Review: ‘A League of Their Own’ Broadens the Field
A subset of TV’s seemingly endless crop of reboots adapt well-known properties from yesteryear but with more thoughtful or thorough approaches to race or gender, or both. The 1960s are different when “The Wonder Years” centers on a Black family. There’s more to gossip about on “Gossip Girl” without the rigid do-si-do of a gender binary.
Similarly, a new version of “A League of Their Own” swings at ideas about queer identity and spaces, about race, and about Blackness in particular. But it can’t get its bat around fast enough to connect.
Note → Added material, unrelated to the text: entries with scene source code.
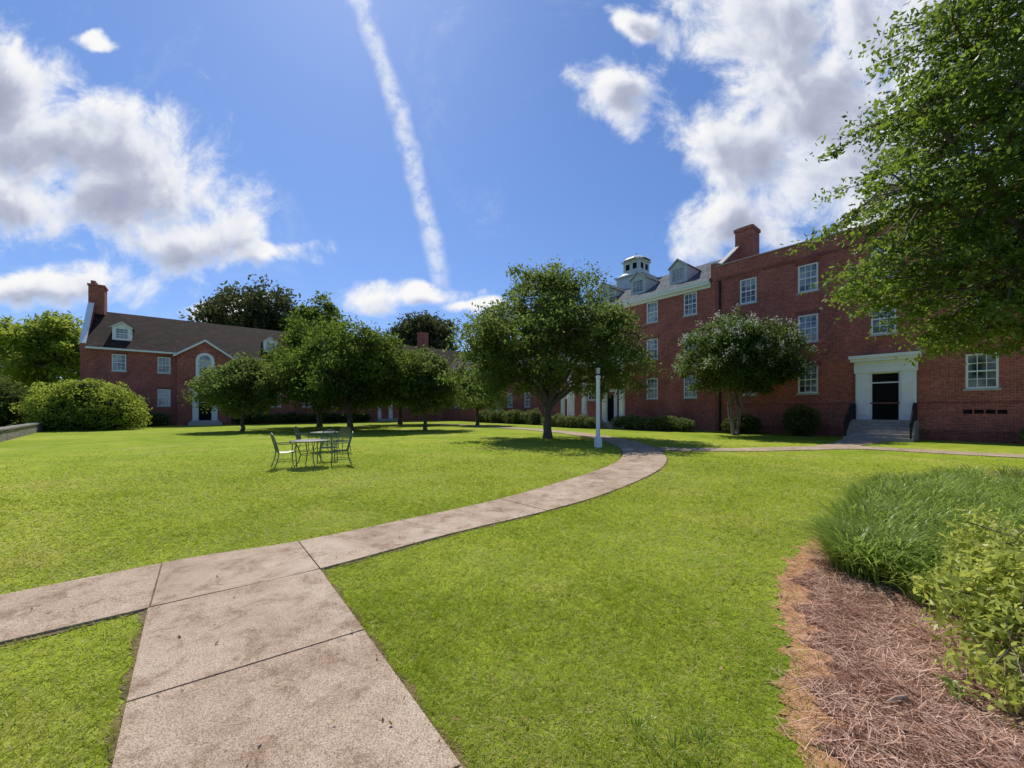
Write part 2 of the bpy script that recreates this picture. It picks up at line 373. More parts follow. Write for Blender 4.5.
V[:,2]=np.stack([X+np.cos(ld)*lean,Y+np.sin(ld)*lean,h],1)
var=np.clip(.42-.18*dn-.2*fine+.18*big+rng.normal(0,.26,n),0,1)
dry=rng.random(n)<np.clip(.08+.14*np.clip(big,0,1)+.14*np.clip(-dn,0,1)+.08*np.clip(-fine,0,1),0,1)
kk=~dry; T=V[kk].reshape(-1,3)
npmesh('lawn_grass_blades',T,np.arange(len(T)).reshape(-1,3),M_grass,attr=np.repeat(var[kk],3))
T=V[dry].reshape(-1,3); T[:,2]*=.75
npmesh('dry_grass_blades',T,np.arange(len(T)).reshape(-1,3),M_straw,attr=np.repeat(rng.random(dry.sum()),3))
# pine needles
n=85000; X=rng.uniform(1.1,6,n);Y=rng.uniform(.8,6,n); k=pip(X,Y,BEDi); k|=pip(X,Y,BEDo)&(rng.random(n)<.18); X=X[k];Y=Y[k]; n=len(X)
L=rng.uniform(.03,.085,n); th=rng.uniform(0,6.283,n); w=.0013; z0=rng.uniform(.012,.045,n); tz=rng.normal(0,.014,n)
dx=np.cos(th)*L;dy=np.sin(th)*L; px=-np.sin(th)*w;py=np.cos(th)*w
V=np.stack([np.stack([X-dx-px,Y-dy-py,z0-tz],1),np.stack([X-dx+px,Y-dy+py,z0-tz],1),np.stack([X+dx+px,Y+dy+py,z0+tz],1),np.stack([X+dx-px,Y+dy-py,z0+tz],1)],1)
V[:,:,2]=np.maximum(V[:,:,2],.011)
patch=np.sin(X*5+2*np.sin(Y*3))*np.sin(Y*6+1.5*np.sin(X*4))
npmesh('pine_straw',V.reshape(-1,3),np.arange(4*n).reshape(n,4),M_needle,attr=np.repeat(np.clip(rng.random(n)**1.5+.2*patch,0,1),4))
# fallen leaves on lawn, path and bed
n=220; r=np.exp(rng.uniform(math.log(1.6),math.log(14),n)); a=rng.uniform(-1.1,1.1,n)
P=np.stack([r*np.sin(a),r*np.cos(a),rng.uniform(.032,.045,n)],1)
V,F=leafquads(P,.014,rng,3.0,.55); V[:,2]=np.clip(V[:,2],.03,.06); npmesh('fallen_leaves',V,F,M_dead,attr=np.repeat(rng.random(n),4))
b=Batch()
b.tube([(2.00,2.06,.035),(2.06,2.07,.05),(2.12,2.08,.05),(2.18,2.11,.035)],[.004,.012,.010,.003],7); b.build('wood_chip',simple('weathered_wood',(.30,.20,.14),.9,.3,40))
def blades(name,pts,per,hh,ww,mat,seed,spread=.10):
    rg=np.random.default_rng(seed); P=np.repeat(np.asarray(pts),per,0); n=len(P)
    ch=np.repeat(rg.uniform(.75,1.2,len(pts)),per)
    th=rg.uniform(0,6.283,n); h=hh*rg.uniform(.55,1.15,n)*ch; out=h*rg.uniform(.25,1.2,n); w=ww*rg.uniform(.7,1.2,n)
    b=P+np.stack([np.cos(th),np.sin(th)],1)*(spread*rg.random(n))[:,None]
    rows=[]
    for t,wt in ((0,1),(.3,1),(.6,.9),(.82,.65),(1,.1)):
        o=out*(t**1.6); z=h*(1.65*t-.85*t*t*np.where(out>h*.8,1.15,1))
        cx=b[:,0]+np.cos(th)*o; cy=b[:,1]+np.sin(th)*o
        rows.append(np.stack([cx-np.sin(th)*w*wt,cy+np.cos(th)*w*wt,z],1)); rows.append(np.stack([cx+np.sin(th)*w*wt,cy-np.cos(th)*w*wt,z],1))
    V=np.stack(rows,1).reshape(-1,3); base=np.arange(n)[:,None]*10
    F=np.concatenate([base+np.array([[0,1,3,2]])+2*k for k in range(4)])
    cvv=np.repeat(rg.normal(0,.18,len(pts)),per)
    return npmesh(name,V,F,mat,attr=np.repeat(np.clip(rg.normal(.48,.28,n)+cvv,0,1),10),smooth=True)
LP=[(3.0,3.45),(3.65,4.45),(4.7,5.3),(6.2,6.8),(7.6,7.9),(10,8.8),(14,8.9),(14,5.5),(8,4.0),(5.0,2.95),(3.7,2.95)]
cp=rng.uniform((2.7,2.7),(14,9),(3600,2)); cp=cp[pip(cp[:,0],cp[:,1],LP)]; cp=cp[np.argsort(np.hypot(cp[:,0],cp[:,1])+rng.normal(0,2.5,len(cp)))][:720]
blades('liriope_border',cp,90,.43,.006,M_lir,3,.15)
blades('grass_tuft',[(.75,1.78),(.9,1.82),(.62,1.9),(.95,1.95)],40,.06,.003,M_lir,4,.10)

# ---------------------------------------------------------------- building parts
def facade(b,x0,x1,z0,z1,ops,y=0,depth=.16):
    xs=sorted({x0,x1,*[o[0] for o in ops],*[o[1] for o in ops]}); zs=sorted({z0,z1,*[o[2] for o in ops],*[o[3] for o in ops]})
    for i in range(len(xs)-1):
        for j in range(len(zs)-1):
            cx=(xs[i]+xs[i+1])/2; cz=(zs[j]+zs[j+1])/2
            if any(o[0]<cx<o[1] and o[2]<cz<o[3] for o in ops): continue
            b.poly([(xs[i],y,zs[j]),(xs[i+1],y,zs[j]),(xs[i+1],y,zs[j+1]),(xs[i],y,zs[j+1])])
    for a,c,e,f in ops:
        Y=y+depth
        b.poly([(a,y,e),(a,y,f),(a,Y,f),(a,Y,e)]); b.poly([(c,y,f),(c,y,e),(c,Y,e),(c,Y,f)])
        b.poly([(a,y,f),(c,y,f),(c,Y,f),(a,Y,f)]); b.poly([(a,y,e),(a,Y,e),(c,Y,e),(c,y,e)])
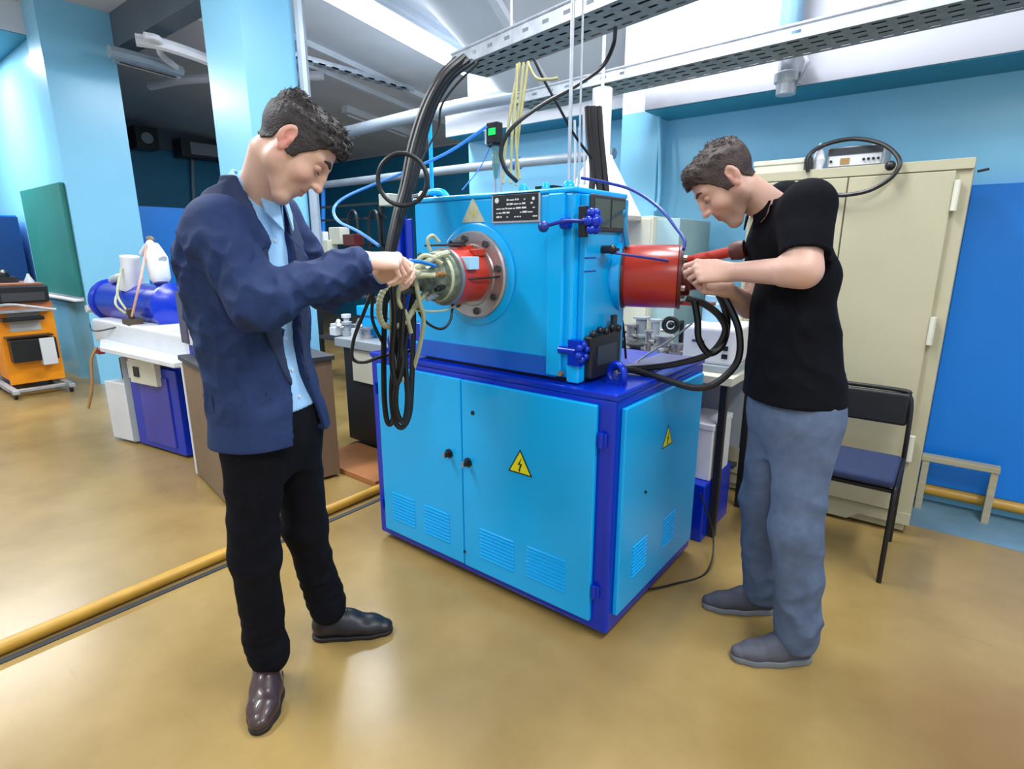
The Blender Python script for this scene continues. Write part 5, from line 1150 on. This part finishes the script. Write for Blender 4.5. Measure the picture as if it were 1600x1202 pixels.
body = limb((-.35, -.40, .02), (.45, .45, 1.62), [((*cA, .95), (cA[0]-.02, cA[1], 1.2), .085, .065, .02), ((cA[0]-.02, cA[1], 1.2), (-.015, neckA[1], 1.36), .065, .065, .02), ((-.01, neckA[1], 1.36), neckA+np.array((-.02, 0, -.03)), .068, .046, .04),
    (hR, kR, .075, .05, .05), (kR, aR, .048, .034, .03), (hL, kL, .075, .05, .05), (kL, aL, .048, .034, .03), (neckA+np.array((-.04, 0, -.11)), shR, .045, .045, .04), (neckA+np.array((-.04, 0, -.11)), shL, .045, .045, .04), (shR, elR, .045, .036, .03), (elR, wrR-dR*.06, .036, .026, .02), (shL, elL, .045, .036, .03), (elL, wrL-dL*.06, .036, .026, .02),
    (aR, aR+np.array((.02, -.09, -.05)), .030, .022, .03), (aL, aL+np.array((.09, .01, -.05)), .030, .022, .03)], .008)
parts = [skinH, handR, handL, body]; V = np.concatenate([p[0] for p in parts]); off = 0; Fs = []
for p_ in parts: Fs.append(p_[1]+off); off += len(p_[0])
F = np.concatenate(Fs); base_c = np.array(s2l((222, 180, 158))); cols = np.concatenate([colH, np.tile(base_c, (len(V)-len(colH), 1))])
PA = person_root(BA, V, F, cols, 'man with dark hair in a navy suit jacket reaching toward the front of the machine')
for n_, p_, m_ in queueA: np_obj(n_, p_, m_, PA)
# --- shirt
def spineA(z): return np.interp(z, [.78, .95, 1.15, 1.35, 1.48, 1.58], [cA[0]+.0, cA[0]+.0, cA[0]-.020, .0, neckA[0]-.030, neckA[0]-.012]), np.interp(z, [.78, .95, 1.2, 1.48], [cA[1], cA[1], cA[1]-.005, neckA[1]-.005])
def secsA(dz, grow): 
    rows = []
    for z, a, b in ((.80, .128, .168), (.90, .125, .165), (1.0, .114, .155), (1.12, .104, .150), (1.25, .108, .160), (1.36, .108, .170), (1.44, .096, .168), (1.50, .085, .15), (1.55, .060, .085), (1.585, .05, .06)):
        cx, cy = spineA(z); rows.append((z+dz, cx, cy, a+grow, b+grow))
    return rows
f = Field((-.36, -.36, .92), (.30, .40, 1.66), .005)
d, u, w, z = loft_field(f, secsA(0, -.004), fa, 2.2); d = np.maximum(d, .96-z); f.D = d
f.cap(neckA+np.array((-.012, 0, -.05)), neckA+np.array((.012, 0, .012)), .068, .064, .02)
V, F = f.mesh(); SH = mat('pale_blue_shirt_cloth', (150, 196, 236), .8, var=.04, bump=.1, bs=300)
sh = np_obj('shirt', [(V, F)], SH, PA)
# collar: ring standing round the neck, with two points
f = Field(neckA-.13, neckA+.13, .003); ca = neckA+np.array((-.016, 0, -.012)); cb_ = neckA+np.array((.016, 0, .030))
f.cap(ca, cb_, .076, .071, 0); g2 = Field(neckA-.13, neckA+.13, .003); g2.cap(ca-(cb_-ca)*2, cb_+(cb_-ca)*2, .069, .064, 0)
ax_ = _n(cb_-ca); X, Y, Z = f.ax[0][:, None, None], f.ax[1][None, :, None], f.ax[2][None, None, :]
t_ = (X-ca[0])*ax_[0]+(Y-ca[1])*ax_[1]+(Z-ca[2])*ax_[2]; f.D = np.maximum(np.maximum(f.D, -g2.D), np.maximum(-t_-.012, t_-.046)).astype(np.float32)
# open at the front
uf = (X-neckA[0])*fa[0]+(Y-neckA[1])*fa[1]; wf_ = -(X-neckA[0])*fa[1]+(Y-neckA[1])*fa[0]
f.D = np.maximum(f.D, (.012-np.abs(wf_)-.25*(.08-uf)*0)*(uf > 0)+(-1)*(uf <= 0)).astype(np.float32)
np_obj('collar', [f.mesh()], SH, sh)
mb = MB()
for sg in (-1, 1):
    fr = neckA+np.array((fa[0]*.066, fa[1]*.066, -.018)); q = lambda a_, b_, c_: fr+np.array((fa[0]*a_+wA[0]*b_*sg, fa[1]*a_+wA[1]*b_*sg, c_))
    P = [q(.012, .008, .016), q(-.01, .052, .022), q(.006, .050, -.03), q(.030, .020, -.075)]
    mb.add([*P, *[p_+np.array((fa[0], fa[1], .2))*.005 for p_ in P]], [(0, 1, 2, 3), (4, 7, 6, 5), (0, 4, 5, 1), (1, 5, 6, 2), (2, 6, 7, 3), (3, 7, 4, 0)])
mb.build('collar_point', SH, sh, smooth=False)
mb = MB()
for zb in (1.44, 1.35, 1.26, 1.17, 1.08, 1.0):
    cx, cy = spineA(zb); a_ = np.interp(zb, [1.0, 1.12, 1.25, 1.44], [.110, .100, .104, .092]); p_ = np.array((cx+fa[0]*a_, cy+fa[1]*a_, zb)); mb.cyl(p_, p_+np.array((fa[0], fa[1], 0))*.003, .005, n=10)
mb.build('buttons', M['off'], sh, smooth=True)
# --- jacket
JM = mat('navy_suit_cloth', (31, 50, 92), .75, spec=.3, var=.10, vs=60, bump=.25, bs=380)
JD = mat('navy_lapel_cloth', (27, 42, 76), .8, var=.08, vs=60, bump=.2, bs=380)
f = Field((-.40, -.38, .85), (.42, .44, 1.60), .0046)
rowsJ = []
for z_, a, b in ((.875, .146, .188), (.93, .140, .180), (1.02, .127, .166), (1.12, .118, .160), (1.25, .122, .172), (1.36, .122, .184), (1.43, .110, .184), (1.485, .092, .155), (1.53, .080, .11), (1.555, .072, .088)):
    cx, cy = spineA(z_); rowsJ.append((z_, cx-.004, cy, a, b))
d, u, w, z = loft_field(f, rowsJ, fa, 2.3)
wz = np.interp(f.ax[2], [.78, .98, 1.06, 1.2, 1.35, 1.46, 1.52, 1.58], [.095, .055, .038, .044, .056, .056, .068, .09])[None, None, :].astype(np.float32)
lap = np.interp(f.ax[2], [1.04, 1.07, 1.3, 1.40, 1.44, 1.47, 1.50], [0, .012, .062, .078, .060, .062, .05])[None, None, :].astype(np.float32)
inner = d+.017
# shell and front opening first, then the sleeves joined smoothly
f.D = np.maximum(d, -inner).astype(np.float32); wedge = np.maximum(np.abs(w)-wz, .0-u); f.D = np.maximum(f.D, -wedge).astype(np.float32)
f.cap(np.array((*((neckA+shR)/2)[:2], 1.455)), shR+np.array((.0, .012, -.004)), .052, .064, .05); f.cap(np.array((*((neckA+shL)/2)[:2], 1.455)), shL+np.array((0, -.01, -.008)), .052, .062, .05)
f.cap(shR, elR, .069, .060, .035); f.cap(elR, wrR-dR*.012, .058, .042, .03); f.cap(shL, elL, .066, .056, .035); f.cap(elL, wrL-dL*.012, .054, .041, .03)
folds(f, 11, .009, 5.5, (1.3, .8, .8), .95, 1.5); folds(f, 12, .006, 11, (1.3, 1, .7), 1.1, 1.47)
# cuffs cut clean
for (wr_, dd_) in ((wrR, dR), (wrL, dL)):
    X, Y, Z = f.ax[0][:, None, None], f.ax[1][None, :, None], f.ax[2][None, None, :]
    t_ = (X-wr_[0])*dd_[0]+(Y-wr_[1])*dd_[1]+(Z-wr_[2])*dd_[2]; rr_ = np.sqrt((X-wr_[0])**2+(Y-wr_[1])**2+(Z-wr_[2])**2)
    f.D = np.where(rr_ < .12, np.maximum(f.D, t_-.002), f.D).astype(np.float32)
    f.cap(wr_-dd_*.025, wr_+dd_*.06, .034, .034, 0, 's')
JV = f.mesh(); jk = np_obj('suit_jacket', [JV], JM, PA, smooth_it=1)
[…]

This “League,” available now, on Amazon, has the same setting as Penny Marshall’s near-perfect 1992 movie: It’s 1943, and the All-American Girls Professional Baseball League is debuting as World War II wears on and Major League Baseball’s labor pool continues to shrink.
The show splits its time between the nascent Rockford Peaches and Max (Chanté Adams), an ambitious pitcher excluded from the league because she’s Black. Both halves of the narrative wind through queer spaces and various character awakenings but only with a well-meaning mildness that feels like preamble rather than actual story.
As in the movie, which centered on Geena Davis’s Dottie, these Peaches find their anchor in a catcher: Carson Shaw, played by Abbi Jacobson, who created the series with Will Graham. We’re led to believe she is an excellent player, though we see so little meaningful on-field action that it hardly matters. Carson’s real story is the budding romance between her and her chic teammate, Greta (D’Arcy Carden, outacting almost everyone else).
Indeed, most of the Peaches we spend time with are queer, sneaking off to clandestine nightclubs, following strict rules to hide their sexuality from the violence of society and bristling at the league-enforced version of femininity. Max, too, tries to find her place among her gay and transgender elders, and she and Carson develop a passing but honest friendship.
Most sports stories are about how individuals learn how to perform as a team, but this version of “League” takes an intriguing different path by exploring how the safety net of a team allows for the growth of individuals. Carson encourages both her teammate Lupe (Roberta Colindrez) and Max to pitch as themselves, rather than throw what the coach wants or mimic the delivery of famous pitchers of the era.
But this idea of sport as expression doesn’t get explored much beyond that. Instead, baseball is lumped in with grocery shopping and comic-book fandom on the show’s list of potential but nonspecific arenas for self-actualization. If the creators see baseball as uniquely romantic or distinct from other sports or activities in its psychological or team-ethos demands, it’s not evident onscreen.
“They don’t get to tell us whether or not this is real,” Greta tells Carson in a locker-room heart-to-heart after finding out that the league is unlikely to survive and that the Peaches’ coach (Nick Offerman, briefly) thinks they’re a joke. This idea comes up repeatedly in “League,” that the participants decide what matters, that we create our realities by agreeing on them.
It’s a beautiful idea to espouse but one the show can’t quite embody. It does not transcend its artifice, and nothing feels true enough to matter — not phony, just superficial.
Period dramas are not obligated to recreate their eras authentically, and “League” seems happy enough to have its dialogue and sensibilities sound much more of the 2020s than of the 1940s, perhaps reflecting how out of sync its characters are for their era. But this also means the show’s attempts to tell truer, richer stories about the kinds of women who were mostly left out of the movie — and of many other movies and series — often ring false, coming across as jarring anachronisms, like the show’s use of mumble-humor and “epic.”
Over eight hourlong episodes, “League” has its bright spots — a sprinkling of vibrant moments, tender and thrilling flirtations. What’s missing are big emotions, jazzy razzle-dazzle and real tension or catharsis or drive. The actual baseball playing is vague and mostly in montage, and the usually obvious rhythm and built-in stakes of a sports season are not present.
The result is a show that feel less like a lived-in story than like a reverential “A League of Their Own”-themed party.